Exercise prompt: From the line with "brick_run(WX-.19, -.88, .132, 7.46, 9.6, []);" through the final line, please write out the listing exactly, including both of those lines.

'''

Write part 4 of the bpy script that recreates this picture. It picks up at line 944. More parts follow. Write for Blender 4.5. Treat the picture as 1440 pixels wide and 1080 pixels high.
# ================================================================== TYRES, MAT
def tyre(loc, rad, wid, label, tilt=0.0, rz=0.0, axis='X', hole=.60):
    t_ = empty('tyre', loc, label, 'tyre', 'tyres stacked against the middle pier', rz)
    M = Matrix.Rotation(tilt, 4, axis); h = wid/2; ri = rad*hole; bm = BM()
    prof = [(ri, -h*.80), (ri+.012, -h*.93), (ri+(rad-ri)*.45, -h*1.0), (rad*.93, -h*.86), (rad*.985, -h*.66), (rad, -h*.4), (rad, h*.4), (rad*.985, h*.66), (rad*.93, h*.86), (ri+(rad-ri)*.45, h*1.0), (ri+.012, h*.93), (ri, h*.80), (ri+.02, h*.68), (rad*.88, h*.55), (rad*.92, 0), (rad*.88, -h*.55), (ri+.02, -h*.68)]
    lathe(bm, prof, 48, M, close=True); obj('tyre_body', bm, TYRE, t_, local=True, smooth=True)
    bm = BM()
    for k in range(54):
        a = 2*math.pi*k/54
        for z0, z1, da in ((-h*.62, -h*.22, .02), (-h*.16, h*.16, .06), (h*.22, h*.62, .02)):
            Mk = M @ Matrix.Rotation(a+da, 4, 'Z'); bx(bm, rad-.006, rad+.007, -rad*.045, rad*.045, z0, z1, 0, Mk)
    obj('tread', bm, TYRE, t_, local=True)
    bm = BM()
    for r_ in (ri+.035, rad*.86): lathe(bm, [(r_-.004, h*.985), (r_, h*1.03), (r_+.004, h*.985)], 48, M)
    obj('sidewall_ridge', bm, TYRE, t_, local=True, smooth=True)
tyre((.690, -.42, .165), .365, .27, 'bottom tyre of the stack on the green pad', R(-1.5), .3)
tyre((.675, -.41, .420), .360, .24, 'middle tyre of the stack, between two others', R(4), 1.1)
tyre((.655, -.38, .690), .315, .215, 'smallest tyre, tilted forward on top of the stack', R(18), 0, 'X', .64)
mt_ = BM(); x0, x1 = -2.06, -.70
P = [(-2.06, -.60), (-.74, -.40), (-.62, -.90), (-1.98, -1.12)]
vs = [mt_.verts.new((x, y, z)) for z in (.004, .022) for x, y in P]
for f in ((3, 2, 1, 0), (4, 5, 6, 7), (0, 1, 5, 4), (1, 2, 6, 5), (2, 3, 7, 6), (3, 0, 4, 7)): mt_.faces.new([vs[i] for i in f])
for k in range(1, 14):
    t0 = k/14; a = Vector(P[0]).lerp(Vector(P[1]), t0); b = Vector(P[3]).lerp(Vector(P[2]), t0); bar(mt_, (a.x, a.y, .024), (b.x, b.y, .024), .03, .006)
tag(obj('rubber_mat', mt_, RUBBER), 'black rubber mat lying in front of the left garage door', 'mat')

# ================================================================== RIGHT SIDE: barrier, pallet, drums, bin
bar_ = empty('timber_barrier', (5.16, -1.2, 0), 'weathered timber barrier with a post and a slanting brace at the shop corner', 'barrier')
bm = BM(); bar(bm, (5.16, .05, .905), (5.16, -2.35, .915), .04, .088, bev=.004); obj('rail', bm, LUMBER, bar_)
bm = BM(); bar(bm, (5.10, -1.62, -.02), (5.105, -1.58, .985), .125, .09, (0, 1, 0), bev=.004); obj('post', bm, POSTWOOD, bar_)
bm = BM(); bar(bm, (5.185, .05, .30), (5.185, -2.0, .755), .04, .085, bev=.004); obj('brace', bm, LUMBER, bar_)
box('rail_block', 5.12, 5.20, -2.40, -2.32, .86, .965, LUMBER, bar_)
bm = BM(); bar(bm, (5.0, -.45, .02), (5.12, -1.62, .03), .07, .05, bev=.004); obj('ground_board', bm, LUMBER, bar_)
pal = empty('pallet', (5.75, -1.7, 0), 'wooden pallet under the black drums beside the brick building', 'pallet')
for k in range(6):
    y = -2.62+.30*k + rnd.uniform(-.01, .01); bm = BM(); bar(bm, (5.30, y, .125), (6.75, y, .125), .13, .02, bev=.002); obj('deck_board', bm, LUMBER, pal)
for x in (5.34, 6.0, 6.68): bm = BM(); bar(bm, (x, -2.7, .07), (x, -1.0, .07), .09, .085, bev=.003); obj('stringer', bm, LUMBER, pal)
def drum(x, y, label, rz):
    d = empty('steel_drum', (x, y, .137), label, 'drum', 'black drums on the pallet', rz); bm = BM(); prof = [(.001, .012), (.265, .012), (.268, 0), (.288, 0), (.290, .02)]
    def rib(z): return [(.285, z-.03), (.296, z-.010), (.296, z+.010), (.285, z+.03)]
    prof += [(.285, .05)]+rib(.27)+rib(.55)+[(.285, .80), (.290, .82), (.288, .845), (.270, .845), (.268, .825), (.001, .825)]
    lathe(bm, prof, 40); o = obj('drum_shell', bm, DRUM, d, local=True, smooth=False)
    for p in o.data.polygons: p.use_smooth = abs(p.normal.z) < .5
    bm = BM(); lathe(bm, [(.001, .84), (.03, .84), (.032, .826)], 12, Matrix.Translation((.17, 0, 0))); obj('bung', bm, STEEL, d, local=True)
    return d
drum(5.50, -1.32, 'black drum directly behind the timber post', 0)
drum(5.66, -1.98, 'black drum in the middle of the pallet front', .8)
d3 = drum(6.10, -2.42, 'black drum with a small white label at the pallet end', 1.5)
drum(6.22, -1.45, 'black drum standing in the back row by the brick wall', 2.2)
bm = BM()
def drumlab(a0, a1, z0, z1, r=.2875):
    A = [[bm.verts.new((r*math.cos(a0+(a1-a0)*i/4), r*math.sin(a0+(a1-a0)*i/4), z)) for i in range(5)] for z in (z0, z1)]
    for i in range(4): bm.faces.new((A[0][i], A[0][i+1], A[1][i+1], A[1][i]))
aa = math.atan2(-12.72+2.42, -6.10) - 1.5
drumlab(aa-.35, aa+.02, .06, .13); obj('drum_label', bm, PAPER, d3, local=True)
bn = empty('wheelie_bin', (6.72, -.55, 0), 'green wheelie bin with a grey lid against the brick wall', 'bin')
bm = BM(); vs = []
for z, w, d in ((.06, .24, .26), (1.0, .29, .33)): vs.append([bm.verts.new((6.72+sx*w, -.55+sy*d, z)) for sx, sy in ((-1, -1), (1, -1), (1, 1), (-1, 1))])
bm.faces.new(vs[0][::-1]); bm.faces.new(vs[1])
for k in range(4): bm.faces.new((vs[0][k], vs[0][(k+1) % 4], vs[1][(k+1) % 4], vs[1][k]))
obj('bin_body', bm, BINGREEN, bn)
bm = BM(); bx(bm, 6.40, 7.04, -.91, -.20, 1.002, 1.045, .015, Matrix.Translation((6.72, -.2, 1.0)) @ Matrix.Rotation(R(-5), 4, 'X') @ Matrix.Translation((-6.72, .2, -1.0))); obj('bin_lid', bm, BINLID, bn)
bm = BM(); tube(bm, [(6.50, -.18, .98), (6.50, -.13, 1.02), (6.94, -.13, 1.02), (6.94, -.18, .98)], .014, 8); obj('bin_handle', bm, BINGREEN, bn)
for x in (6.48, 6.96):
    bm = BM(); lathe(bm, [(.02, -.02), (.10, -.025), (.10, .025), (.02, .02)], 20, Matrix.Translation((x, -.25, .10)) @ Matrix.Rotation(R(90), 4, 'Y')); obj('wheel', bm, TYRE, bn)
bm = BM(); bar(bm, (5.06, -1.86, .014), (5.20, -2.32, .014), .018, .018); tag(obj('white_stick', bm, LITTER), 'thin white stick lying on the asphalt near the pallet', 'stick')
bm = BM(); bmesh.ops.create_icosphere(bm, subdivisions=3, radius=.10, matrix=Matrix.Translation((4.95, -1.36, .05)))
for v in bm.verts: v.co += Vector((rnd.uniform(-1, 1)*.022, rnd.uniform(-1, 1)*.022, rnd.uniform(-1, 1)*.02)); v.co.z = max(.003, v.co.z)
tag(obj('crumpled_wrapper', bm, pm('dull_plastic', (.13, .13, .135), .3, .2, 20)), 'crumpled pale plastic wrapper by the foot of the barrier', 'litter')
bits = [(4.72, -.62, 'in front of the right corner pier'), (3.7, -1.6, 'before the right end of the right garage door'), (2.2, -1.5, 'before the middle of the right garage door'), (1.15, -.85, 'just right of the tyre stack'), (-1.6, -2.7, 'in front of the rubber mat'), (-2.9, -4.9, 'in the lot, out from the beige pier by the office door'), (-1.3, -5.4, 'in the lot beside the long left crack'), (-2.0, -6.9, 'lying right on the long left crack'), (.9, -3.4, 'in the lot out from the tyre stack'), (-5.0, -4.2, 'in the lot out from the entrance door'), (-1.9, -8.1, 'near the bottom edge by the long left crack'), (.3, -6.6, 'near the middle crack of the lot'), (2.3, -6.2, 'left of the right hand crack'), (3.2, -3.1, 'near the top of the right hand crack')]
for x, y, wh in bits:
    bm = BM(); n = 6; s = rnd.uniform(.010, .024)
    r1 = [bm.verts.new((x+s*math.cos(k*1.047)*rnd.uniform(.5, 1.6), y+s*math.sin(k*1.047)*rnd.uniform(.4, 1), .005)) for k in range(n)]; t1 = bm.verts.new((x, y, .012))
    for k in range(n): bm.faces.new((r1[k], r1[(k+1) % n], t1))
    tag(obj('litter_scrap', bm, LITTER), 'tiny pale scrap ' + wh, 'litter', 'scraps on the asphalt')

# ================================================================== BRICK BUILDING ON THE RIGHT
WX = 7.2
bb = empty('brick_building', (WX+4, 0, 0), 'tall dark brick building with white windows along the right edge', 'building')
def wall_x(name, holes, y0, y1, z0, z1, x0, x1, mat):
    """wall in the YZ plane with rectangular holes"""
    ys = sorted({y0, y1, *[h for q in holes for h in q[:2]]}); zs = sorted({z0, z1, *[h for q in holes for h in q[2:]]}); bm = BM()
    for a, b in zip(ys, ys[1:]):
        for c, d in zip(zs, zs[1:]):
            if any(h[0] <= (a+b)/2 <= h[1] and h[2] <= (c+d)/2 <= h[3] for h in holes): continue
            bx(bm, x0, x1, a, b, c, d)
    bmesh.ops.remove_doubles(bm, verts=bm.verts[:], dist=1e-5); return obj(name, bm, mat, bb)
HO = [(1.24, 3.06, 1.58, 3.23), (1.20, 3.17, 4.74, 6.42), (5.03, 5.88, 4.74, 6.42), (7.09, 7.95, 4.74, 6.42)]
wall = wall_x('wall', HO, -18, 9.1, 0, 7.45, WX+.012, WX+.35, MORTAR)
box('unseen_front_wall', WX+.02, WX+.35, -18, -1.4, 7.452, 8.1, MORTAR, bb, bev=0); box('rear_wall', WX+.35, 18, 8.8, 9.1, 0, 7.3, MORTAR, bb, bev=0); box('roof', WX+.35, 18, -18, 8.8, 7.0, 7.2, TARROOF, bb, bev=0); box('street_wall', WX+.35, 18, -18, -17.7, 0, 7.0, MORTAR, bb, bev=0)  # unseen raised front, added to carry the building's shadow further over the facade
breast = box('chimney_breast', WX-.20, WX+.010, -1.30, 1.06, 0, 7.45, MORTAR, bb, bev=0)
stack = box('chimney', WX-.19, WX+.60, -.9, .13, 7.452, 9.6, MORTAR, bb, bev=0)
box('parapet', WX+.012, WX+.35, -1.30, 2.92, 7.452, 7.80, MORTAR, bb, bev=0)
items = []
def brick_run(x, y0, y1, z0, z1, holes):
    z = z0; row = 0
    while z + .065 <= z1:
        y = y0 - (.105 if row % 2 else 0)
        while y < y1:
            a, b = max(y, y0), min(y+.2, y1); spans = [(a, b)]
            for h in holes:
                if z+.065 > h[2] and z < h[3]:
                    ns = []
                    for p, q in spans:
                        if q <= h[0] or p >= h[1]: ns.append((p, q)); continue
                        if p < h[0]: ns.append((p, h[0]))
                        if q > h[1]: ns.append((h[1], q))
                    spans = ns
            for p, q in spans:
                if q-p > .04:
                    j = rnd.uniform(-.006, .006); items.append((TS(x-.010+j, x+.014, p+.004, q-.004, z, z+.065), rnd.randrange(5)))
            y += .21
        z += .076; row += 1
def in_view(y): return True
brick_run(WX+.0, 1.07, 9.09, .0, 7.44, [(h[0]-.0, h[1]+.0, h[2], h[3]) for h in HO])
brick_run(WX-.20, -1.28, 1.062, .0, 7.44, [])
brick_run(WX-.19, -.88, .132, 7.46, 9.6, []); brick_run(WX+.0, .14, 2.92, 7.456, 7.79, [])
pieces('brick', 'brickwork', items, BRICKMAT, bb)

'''

Exercise solution:
brick_run(WX-.19, -.88, .132, 7.46, 9.6, []); brick_run(WX+.0, .14, 2.92, 7.456, 7.79, [])
pieces('brick', 'brickwork', items, BRICKMAT, bb)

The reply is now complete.